DIRECTIONS -
All lines in which the word "from" occurs are to be extracted.

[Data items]
★ ★ ★ ★

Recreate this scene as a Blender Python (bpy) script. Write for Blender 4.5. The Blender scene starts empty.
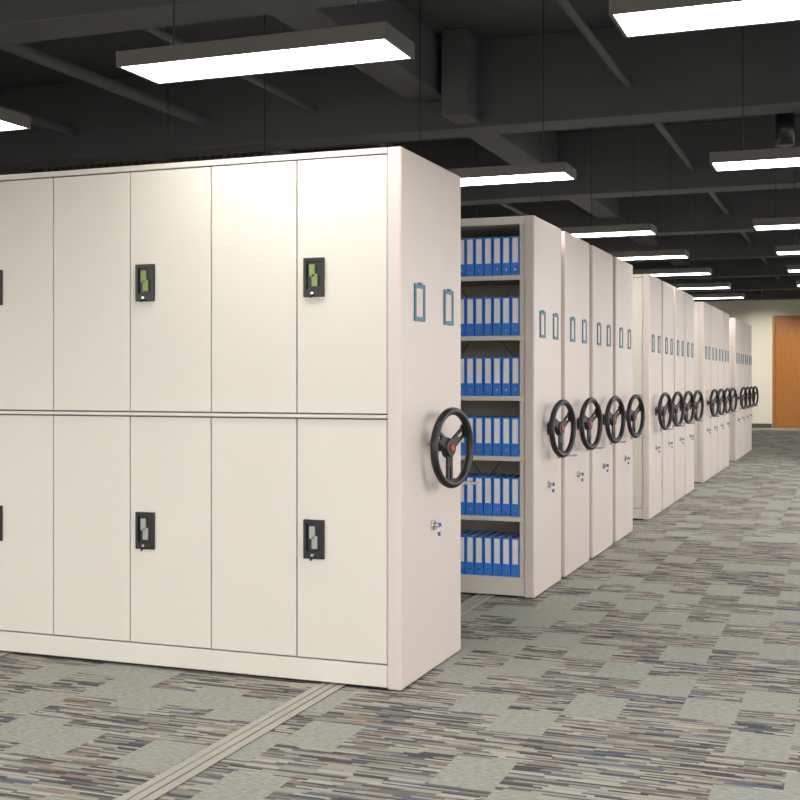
import bpy, bmesh, math, random
from mathutils import Vector, Matrix
random.seed(4)
S = bpy.context.scene
S.view_settings.view_transform = 'Standard'
S.view_settings.look = 'None'
S.view_settings.exposure = 0.0

# ---------------------------------------------------------------- materials
def lin(c):
    return tuple(((v/255)/12.92 if v/255 <= .04045 else ((v/255+.055)/1.055)**2.4) for v in c)
def mat(name, rgb, rough=.5, metal=0.0, noise=0.03, scale=8.0, bump=0.0, spec=.5, emit=None, es=0):
    m = bpy.data.materials.new(name); m.use_nodes = True
    nt = m.node_tree; b = nt.nodes['Principled BSDF']
    c = lin(rgb)
    if noise > 0:
        n = nt.nodes.new('ShaderNodeTexNoise'); n.inputs['Scale'].default_value = scale
        n.inputs['Detail'].default_value = 4
        g = nt.nodes.new('ShaderNodeNewGeometry'); nt.links.new(g.outputs['Position'], n.inputs['Vector'])
        r = nt.nodes.new('ShaderNodeValToRGB')
        r.color_ramp.elements[0].position = .3; r.color_ramp.elements[1].position = .7
        r.color_ramp.elements[0].color = tuple(max(0, v*(1-noise)) for v in c)+(1,)
        r.color_ramp.elements[1].color = tuple(min(1, v*(1+noise)) for v in c)+(1,)
        nt.links.new(n.outputs['Fac'], r.inputs['Fac']); nt.links.new(r.outputs['Color'], b.inputs['Base Color'])
        if bump > 0:
            bp = nt.nodes.new('ShaderNodeBump'); bp.inputs['Strength'].default_value = bump
            bp.inputs['Distance'].default_value = .002
            n2 = nt.nodes.new('ShaderNodeTexNoise'); n2.inputs['Scale'].default_value = 300
            nt.links.new(g.outputs['Position'], n2.inputs['Vector'])
            nt.links.new(n2.outputs['Fac'], bp.inputs['Height']); nt.links.new(bp.outputs['Normal'], b.inputs['Normal'])
    else:
        b.inputs['Base Color'].default_value = c+(1,)
    b.inputs['Roughness'].default_value = rough; b.inputs['Metallic'].default_value = metal
    b.inputs['Specular IOR Level'].default_value = spec
    if emit:
        b.inputs['Emission Color'].default_value = lin(emit)+(1,); b.inputs['Emission Strength'].default_value = es
    return m
M = {}
M['cream'] = mat('cream_painted_steel', (223,218,207), .48, noise=.012, scale=2, bump=.03)
M['panel'] = mat('end_panel_painted_steel', (217,204,198), .42, noise=.012, scale=2, bump=.03)
M['seam'] = mat('dark_seam', (112,107,100), .7)
M['black'] = mat('black_plastic', (20,20,22), .38, noise=.05)
M['green'] = mat('green_paddle', (128,148,84), .45)
M['grey'] = mat('grey_paddle', (165,168,160), .4)
M['chrome'] = mat('chrome', (205,205,205), .22, 1.0, noise=.02)
M['teal'] = mat('teal_label_frame', (24,104,128), .4)
M['paper'] = mat('label_paper', (222,208,202), .7)
M['red'] = mat('red_hub_cap', (190,50,45), .4)
M['bluekey'] = mat('blue_key_fob', (70,100,170), .4)
M['inner'] = mat('shelf_inner_steel', (226,218,206), .5, noise=.01)
M['blue'] = mat('blue_binder_cover', (54,130,232), .42, noise=.05)
M['white'] = mat('white_spine_label', (248,250,254), .6)
M['alu'] = mat('rail_aluminium', (190,186,175), .42, .4, noise=.05)
M['groove'] = mat('rail_groove', (52,50,46), .6)
M['ceil'] = mat('dark_painted_concrete', (60,62,65), .85, noise=.08, scale=1.5)
M['beam'] = mat('dark_painted_beam', (72,73,76), .8, noise=.05, scale=2)
M['pipe'] = mat('dark_conduit', (70,71,72), .6, noise=.05)
M['wall'] = mat('cream_wall_paint', (226,220,202), .8, noise=.02, scale=1)
M['lampbody'] = mat('lamp_housing', (92,90,84), .5, noise=.02)
M['lampend'] = mat('lamp_border', (96,94,86), .5, noise=.02)
M['lamp'] = mat('lamp_diffuser', (250,250,250), .5, noise=0, emit=(255,252,248), es=13.5)
M['base'] = mat('baseboard_dark', (80,76,70), .6)

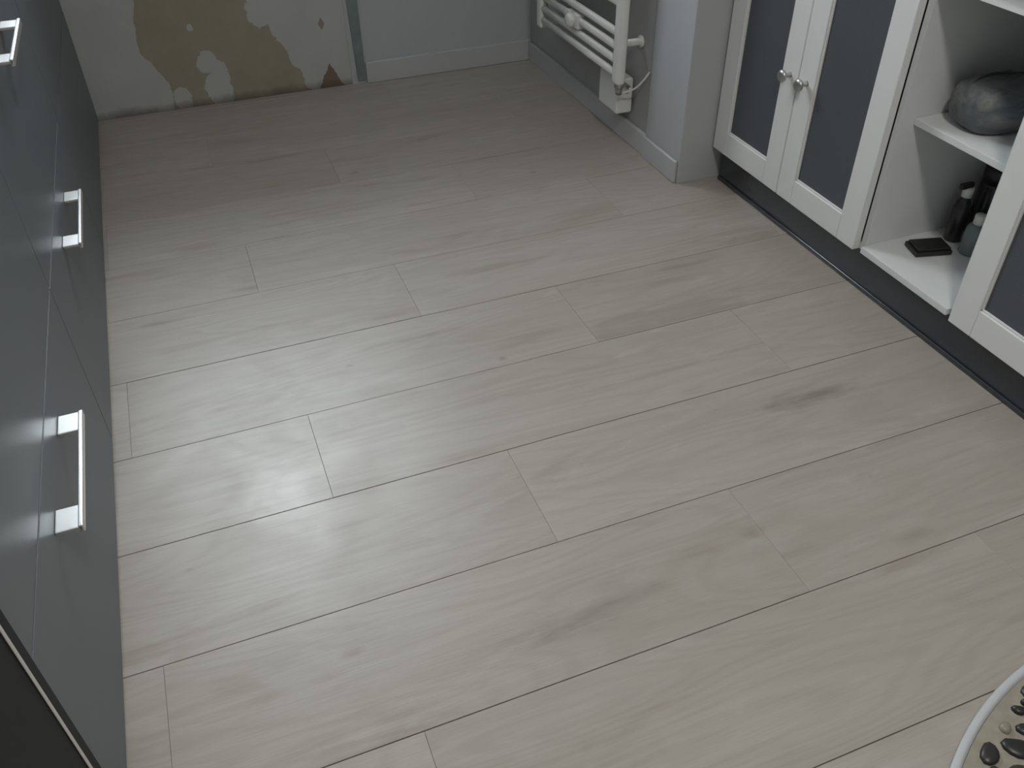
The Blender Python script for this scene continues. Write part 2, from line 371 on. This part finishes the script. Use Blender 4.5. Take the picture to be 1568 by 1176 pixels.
lathe_obj("body",[(.018,0),(.020,.003),(.020,.085),(.016,.10),(.010,.108),(.010,.116)],(0,0,0),M_bot,sb)
lathe_obj("cap",[(.0125,.114),(.0125,.135),(.011,.138)],(0,0,0),M_rad,sb)
boxes("nozzle",[(-.028,.008,-.006,.006,.136,.150)],M_dark,sb,bevel=.003)
sb.location=(1.655,1.345,ZS)
lb=empty("lotion_bottle")
lathe_obj("body",[(.020,0),(.023,.004),(.023,.062),(.019,.072),(.012,.077)],(0,0,0),M_clear,lb)
lathe_obj("cap",[(.013,.077),(.013,.097),(.011,.1)],(0,0,0),M_rad,lb)
lb.location=(1.645,1.280,ZS)
br=empty("shoe_brush")
boxes("back",[(-.03,.03,-.075,.075,.03,.05)],M_dark,br,bevel=.008,seg=3)
bm=bmesh.new()
for i in range(7):
    for j in range(16):
        x=-.022+.0073*i; y=-.068+.009*j
        addbox(bm,x-.0028,x+.0028,y-.0032,y+.0032,0,.031)
obj("bristles",bm,M_dark,br)
br.location=(1.715,1.22,ZS)
bc=empty("shoe_polish_jar")
lathe_obj("jar",[(.03,0),(.032,.003),(.032,.13),(.028,.138)],(0,0,0),M_bot,bc)
lathe_obj("lid",[(.033,.1385),(.033,.17),(.030,.174)],(0,0,0),M_dark,bc)
bc.location=(1.735,1.345,ZS)
# ------------------------------------------------------------ pebble mat
pm=empty("pebble_mat")
CX,CY,RR=1.10,-.165,.60
M_grout=simple("mat_beige_grout",(.30,.27,.215),.8,var=.3,scale=60,bump=.4)
lathe_obj("base",[(RR-.0145,0.0005),(RR-.0145,.006)],(CX,CY,0),M_grout,pm,seg=128,smooth=False)
lathe_obj("rim",[(RR-.014,.0005),(RR-.003,.0005),(RR,.003),(RR-.002,.007),(RR-.009,.008),(RR-.014,.006),(RR-.014,.0005)],(CX,CY,0),M_rim,pm,seg=128,cap=False)
def pebmat():
    m,nt,b=newmat("pebble_stone"); at=N(nt,'ShaderNodeAttribute',attribute_name='rnd')
    rp=ramp(nt,[(0,(.022,.021,.02)),(.6,(.05,.045,.038)),(.8,(.13,.11,.08)),(1,(.26,.24,.18))]); nt.links.new(at.outputs['Fac'],rp.inputs[0]); nt.links.new(rp.outputs[0],b.inputs['Base Color'])
    b.inputs['Roughness'].default_value=.4; return m
bm=bmesh.new(); ca=bm.loops.layers.color.new('rnd'); placed=[]
random.seed(3)
for it in range(14000):
    a=random.uniform(0,2*math.pi); q=math.sqrt(random.random())*(RR-.034); x,y=q*math.cos(a),q*math.sin(a)
    big=it<6000; rad=random.uniform(.016,.023) if big else random.uniform(.006,.012)
    if any((x-p[0])**2+(y-p[1])**2<(rad+p[2])**2*.84 for p in placed): continue
    placed.append((x,y,rad))
    ro=random.uniform(0,6.3); el=random.uniform(.68,.95); v=random.random()*(.7 if big else 1); rings=[]
    for k,(rr,zz) in enumerate([(1,0),(.97,.003),(.8,.0055),(.45,.007)]):
        ring=[]
        for i in range(12):
            t_=2*math.pi*i/12; w_=1+.12*math.sin(2*t_+ro*3)+.06*math.sin(3*t_+ro)
            u,vv=rad*rr*w_*math.cos(t_),rad*rr*el*w_*math.sin(t_)
            ring.append(bm.verts.new((CX+x+u*math.cos(ro)-vv*math.sin(ro),CY+y+u*math.sin(ro)+vv*math.cos(ro),.0055+zz)))
        rings.append(ring)
    fs=[]
    for A,B in zip(rings,rings[1:]):
        for i in range(12): fs.append(bm.faces.new((A[i],A[(i+1)%12],B[(i+1)%12],B[i])))
    fs.append(bm.faces.new(rings[-1]))
    for f in fs:
        for l in f.loops: l[ca]=(v,v,v,1)
obj("pebbles",bm,pebmat(),pm,True)
# ------------------------------------------------------------ light
wd=bpy.data.worlds.new("World"); sc.world=wd; wd.use_nodes=True
bg=wd.node_tree.nodes['Background']; bg.inputs[0].default_value=(.86,.94,1.0,1); bg.inputs[1].default_value=25.0
def area(name,loc,rot,sx,sy,power,color=(1,1,1),portal=False):
    l=bpy.data.lights.new(name,'AREA'); l.shape='RECTANGLE'; l.size=sx; l.size_y=sy; l.energy=power; l.color=color
    if portal: l.cycles.is_portal=True
    o=bpy.data.objects.new(name,l); COL.objects.link(o); o.location=loc; o.rotation_euler=rot; return o
area("window_portal",((WX0+WX1)/2,YB+TW+.01,(WZ0+WZ1)/2),(math.radians(-90),0,0),WX1-WX0,WZ1-WZ0,1,portal=True)
cl=empty("added_fill_lamp")  # added fill lamp out of view, brightens the near floor
lathe_obj("fill_lamp_cover",[(.17,HC-.001),(.17,HC-.02),(.15,HC-.05),(.08,HC-.06)],(.35,-.1,0),M_rad,cl)  # invented fitting for the fill lamp
pl=area("fill_light",(.35,-.1,HC-.09),(0,0,0),.3,.3,30,(1,.96,.91)); pl.data.shape='DISK'; pl.parent=cl  # warm fill, no such source known in the room
# ------------------------------------------------------------ camera
f,pi_,ya,ro=1354.6,math.radians(39.477),math.radians(20.658),math.radians(-.851)
F=Vector((math.sin(ya)*math.cos(pi_),math.cos(ya)*math.cos(pi_),-math.sin(pi_)))
R=Vector((math.cos(ya),-math.sin(ya),0)); U=R.cross(F)
R2=R*math.cos(ro)+U*math.sin(ro); U2=-R*math.sin(ro)+U*math.cos(ro)
mw=Matrix((R2,U2,-F)).transposed().to_4x4(); mw.translation=(0,0,1.2)
cam=bpy.data.cameras.new("camera"); cam.sensor_width=36; cam.sensor_fit='HORIZONTAL'; cam.lens=f/1600*36; cam.clip_start=.02
c=bpy.data.objects.new("camera",cam); COL.objects.link(c); c.matrix_world=mw; sc.camera=c
sc.view_settings.view_transform='Standard'; sc.view_settings.exposure=-.25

★ ★ ★ ★

OUTPUT -
from mathutils import Vector, Matrix
The Blender Python script for this scene continues. Write part 2, from line 371 on. This part finishes the script. Use Blender 4.5. Take the picture to be 1568 by 1176 pixels.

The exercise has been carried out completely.